Ik ontdekte daar, in de kinderdiensten en de voorbereiding ervan, mijn plaats als theoloog.  Ik had daar niet de leiding, dat was wel meteen duidelijk. Ik was er om materiaal aan te leveren voor de verbeeldingskracht die dan vrij spel kreeg.  Er kwam op onnavolgbare manier een Bijbelverhaal tot leven door te spelen. Het keurig aangeleverde theologische materiaal werd als goochelballen alle kanten opgegooid en vaak heel kundig weer opgevangen. Het enige zekere daarbij was dat aan het eind Erica zou concluderen dat het dus eigenlijk een Paasverhaal was.  En ik, ik kwam er als theoloog binnen en ging er als mens weer uit.  En dat was nog maar de voorbereiding. Op zondag deden we het met ons allen. Klom iemand in een boom, kwam de organist als engel via een ladder afgedaald van het orgelbalkon, blies een rookmachine de boosheid van De Heer over het gouden kalf de kerk in terwijl ik, verstopt op het orgelbalkon, met zo streng mogelijke stem de tien geboden voorlas. Of waren we ineens de zee waar het volk doorheen trok.  

De verhalen die spelend tot leven kwamen waren niemands eigendom, niet van “de kerk”, niet van “de wetenschap” of wat voor autoriteit ook maar.  Er kwam niemand namens zo’n autoriteit “uitleggen” – het ergste wat er bestaat! - wat de betekenis er van was of de boodschap ervan “verkondigen”.  Ook de Bijbelteksten zelf hadden niet dat soort autoriteit. Ze duldden wel omvorming en tegenspraak en kregen juist zo hun eigen gezag.  Dit niet-hiërarchische trekje was natuurlijk kenmerkend voor de Vluchtheuvel als geheel. En dat was niet alleen maar een residu van de zestiger of zeventiger jaren. Het ging terug op een eigen beleving van gemeente zijn. Daar past geen hiërarchie, daarin passen niet de symbolen van macht, de toga, het gewijde handelingen die alleen aan een kerkelijk ambt zouden zijn voorbehouden, zoals zegen of communie, want daar doen we samen de dingen die gedaan moeten worden. En hoe ligt nooit vast.
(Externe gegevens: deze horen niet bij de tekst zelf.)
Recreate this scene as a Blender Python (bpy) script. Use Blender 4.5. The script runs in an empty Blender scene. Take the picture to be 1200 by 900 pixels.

In de tijd waarin ik mee deed, heten deze diensten nog kinderdiensten.  Dat woord kon niet helemaal weergeven wat er gebeurde.  Ik was zeker niet de enige volwassene die in deze diensten het “eigenlijke” van de kerkdienst beleefden, misschien wel meer dan in andere diensten. Wij volwassenen kwamen er niet om de kinderen een handje te helpen. In tegendeel. Dat het Koninkrijk Gods en kinderen volgens Jezus zo nauw verwant zijn, zou wel eens kunnen komen door dat vermogen tot spelen dat ook een nog niet weten en hebben is, maar beweging, verrassing, ontdekking. Zo leerde ik mee door de kinderdiensten van de Vluchtheuvel beseffen hoe wonderlijk de paradox van het geloven is: juist een theologie die niet begrijpt dat het om mee-spelen gaat, is vanuit het geloof gezien niet volwassen. Deze onvolwassen volwassenheid of volwassen onvolwassenheid wens ik de Vluchtheuvel (en ons allemaal) toe voor nog vele jaren, op welke plek dan ook.